A data link might typically connect the following:

  1. A computer and a remote terminal (keyboard and VDU). A computer may have a number of remote terminals linked to it by data transmission equipment.
  2. Two computers located some distance from each other (for example a mainframe and a PC, which would use the link to exchange data).
  3. Several processors in a network, with each computer in the network able to transmit data to any other.

Data Transmission Terminology

This section explains some common terms used in the context of data communications.

Modems and digital transmission

New technology systems capable of delivering substantial quantities of data at great speed. For data transmission through the existing ‘analog’ telephone network to be possible, there has to be a device at each end of the telephone line that can convert (MOdulate) the data from digital form to analog form, and (DEModulate) from analog form to digital form, depending on whether the data is being sent out or received along the telephone line. The conversion of data is done by devices called modems. There must be a modem at each end of the telephone line.

Digital means ‘of digits or numbers’. Digital information is information in a coded (binary) form. Information in analog form uses continuously variable signals. It is enough for you to appreciate that there is a distinction between the two and that digital methods are more advanced.


The amount of data that can be sent down a telecommunications line is in part determined by the bandwidth. Bandwidth is the range of frequencies that the channel can carry. Frequencies are measured in cycles per second, or in Hertz. The wider the bandwidth, the greater the amount of data the channel can carry. (See ‘Broadband’ later in this section).

Integrated Services Digital Network (ISDN)

Faster telecommunications networks such as ISDN and ADSL have been developed. Digital networks for mobile phones also exist.

An important development of the last few years is the spread of Integrated Services Digital Networks (ISDN). Data can be transmitted significantly faster over ISDN than over standard tel-communications lines.

Asymmetric Digital Subscriber Line (ADSL)

ADSL (Asymmetric Digital Subscriber Line), offers data transfer rates of up to 50 Mbps, considerably faster than ISDN. ADSL allows information to be sent out over ordinary copper wires and simultaneous use of the normal telephone service is possible.

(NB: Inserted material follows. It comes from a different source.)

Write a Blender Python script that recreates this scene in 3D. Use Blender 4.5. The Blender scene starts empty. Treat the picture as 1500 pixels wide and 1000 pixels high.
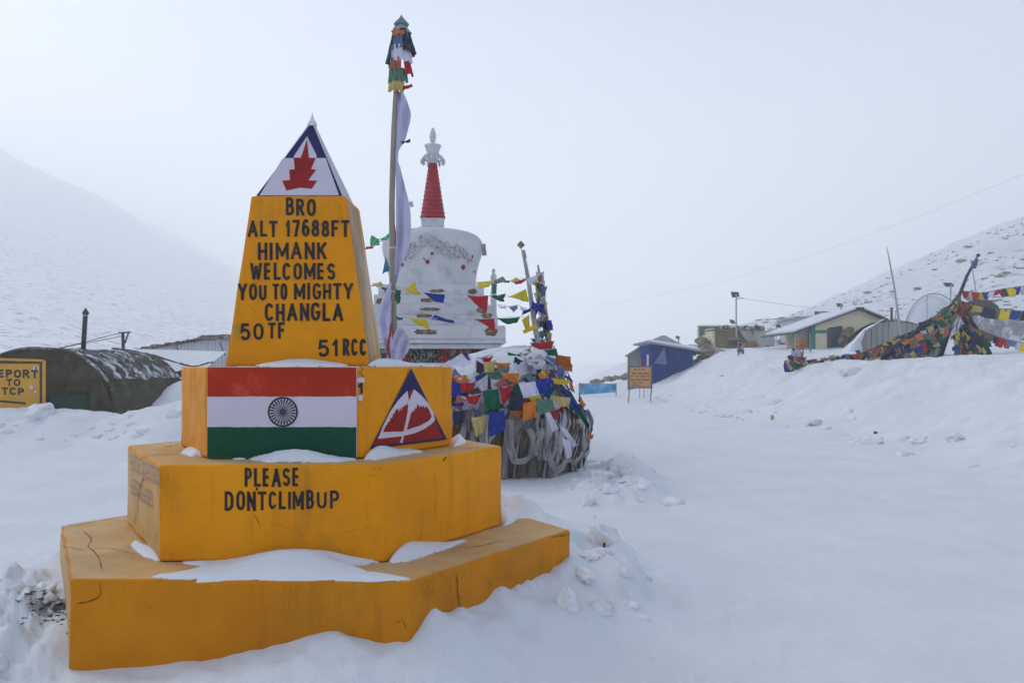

A fast, always-on connection to the internet is sometimes referred to as Broadband. ADSL is an example of broadband technology. Broadband means a relatively high capacity, and therefore relatively fast, communications link. The term broadband is usually used to describe an Internet connection that is always on’, meaning it is not necessary to dial-up to establish a connection.

Network cards and connections:

Computers and other devices on a network are connected to each other using a computer cable (known as coaxial cable). This cable is plugged into all devices (eg computers, printers) on the network into a slot on the device (similar to a telephone connection slot). This connection connects the cable to a network card that holds the circuitry required for network communication.


A port is a socket on a computer into which you plug a peripheral device such as a printer. Ports can be serial, parallel, or Universal Serial Bus (USB) as explained below. USB ports allow faster data transfer and are expected to eventually completely replace serial and parallel ports.


The term interface is frequently used in computer communications contexts, but it has at least three different meanings – as shown in the following table.

Mobile communications:

Networks for mobile telephone communications have grown since the development of mobile phones, also known as ‘cellular phones’, in the late 1980s.

Digital networks have been developed, which are better able to support data transmission than the older analog networks. Digital networks offer higher transmission speeds and less likelihood of data corruption. Internet access through mobile phones is available, and combined handheld computer/cellular phones have been developed.